Basham, a 23-year-old right-hander from the University of Richmond, was ranked as the Reds’ No. 2 prospect last offseason by Baseball America. He had a 1.64 earned-run average in a full season at low Class A Dayton in 2002 before jumping to the Double-A Southern League to start this season. With the Lookouts this year, he was 5-10 with a 5.17 ERA and a .331 opposing batting average.

“It’s been a struggle. I haven’t exactly been a hundred percent,” Basham said. “The goal is to keep throwing and to learn something every time I pitch.”

Scheduled to make his Cannons’ home debut today or Wednesday night, Basham throws 90-93 miles per hour when he’s on his game. His velocity, though, has been inconsistent this year and has lack of arm speed has hurt his curveball and slider as well. At midseason, the Reds’ team doctors checked out Basham and told him he was healthy enough to continue pitching.

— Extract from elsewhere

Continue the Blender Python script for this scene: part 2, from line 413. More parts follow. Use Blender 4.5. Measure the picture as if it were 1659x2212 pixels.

Schramek’s the 10th-ranked Reds prospect, but he too had difficulties skipping high Class A. After starting the season at Dayton, he was called up to Chattanooga in early June. In 42 games and 141 at-bats there, he was hitting .177 with no home runs and 10 RBI.

“I started off well in Dayton and then they sent me up to Chatt. I struggled there, as we all know,” said Schramek, a 23-year-old third baseman. “I just need to work on stuff here. I’m just not going to rush things.”

A supplemental first-round pick in 2002 out of Texas-San Antonio, Schramek and the Reds took until December to come to a contract bonus agreement of $200,000. In the interim, he worked out with a Japanese team and signed with an independent league team. His first professional games were with Dayton this spring.

“I was ready to go [at spring training],” Schramek said. “Seven months without playing live baseball, I was getting a little antsy.”

Before the rain Monday, Owens made out a lineup with Schramek in the sixth spot and Correll, a .230 hitter in 74 Double-A at-bats, in the three hole.

Basham, Correll and Schramek don’t have far to look for an example of someone who found his form after taking a demotion from Chattanooga to the Carolina League. Encarnacion, who had a two-hit game for the Lookouts on Sunday, batted .321 in 58 games with the Cannons after hitting just .220 for five weeks in Double-A.

As a Cannon, Encarnacion played in the Futures Game in Chicago. For Potomac, he hit six home runs and drove in 29 in 215 at-bats, while stealing seven bases and showing off a strong arm from third base.

“His first three weeks here, he was not happy,” Owens said. “He didn’t play like Eddie Encarnacion can play. That was the first time he was demoted in his whole life. The last month, we saw the Eddie we all know – he was a .330 hitter with power.”

The Reds’ shakeup will bring Triple-A Louisville manager Dave Miley to Cincinnati, but Owens expects to stay put. Rick Burleson will move from Rookie-level Billings to Louisville, with veteran Billings coach Jay Sorg taking over that ball club.

“There’s nothing I know of right now [that will affect more movement in the farm system],” Owens said. “Usually, when they make a move in the major leagues with the staff, rarely does it affect the lower levels with the minor leagues. The last thing you want is more turmoil.”